California’s immense biodiversity depends on wildflowers

“Without the native wildflowers showing up episodically, the biodiversity of bees and butterflies would rapidly erode. Weeds and other non-natives are no substitute for the rich diversity of annual wildflowers,” Barrows said.

Whether or not the 2019 wildflower season is shaping up to be one for the record books, the splendid colors coating the Inland Empire’s slopes and dunes reflect a cornucopia that in drier years is easy to overlook.

“In general, people are quick to dismiss deserts as wastelands,” Barrows said. 

“The truth is that deserts are teeming with a biodiversity of plants and animals that have evolved incredible and efficient mechanisms to deal with heat and drought and to then thrive.

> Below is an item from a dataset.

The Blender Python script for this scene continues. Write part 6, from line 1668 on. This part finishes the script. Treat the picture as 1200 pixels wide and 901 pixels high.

Wildflower years such as this one give folks an opportunity to challenge those misconceptions. By not coming to the desert, you are missing something amazing.”

 


Wildflower viewing etiquette

•    Don’t pick or damage any flowers.

•    Stay on maintained trails. Avoid trails made by people walking into the flowers.

•    Don’t park your car, walk, sit, or lay down in the flowers.

•    Keep dogs leashed, away from flowers. Don’t let them dig or run around.

•    Pick up your trash— Don’t litter.

•    Keep a respectful distance from wild animals and don’t feed or annoy them.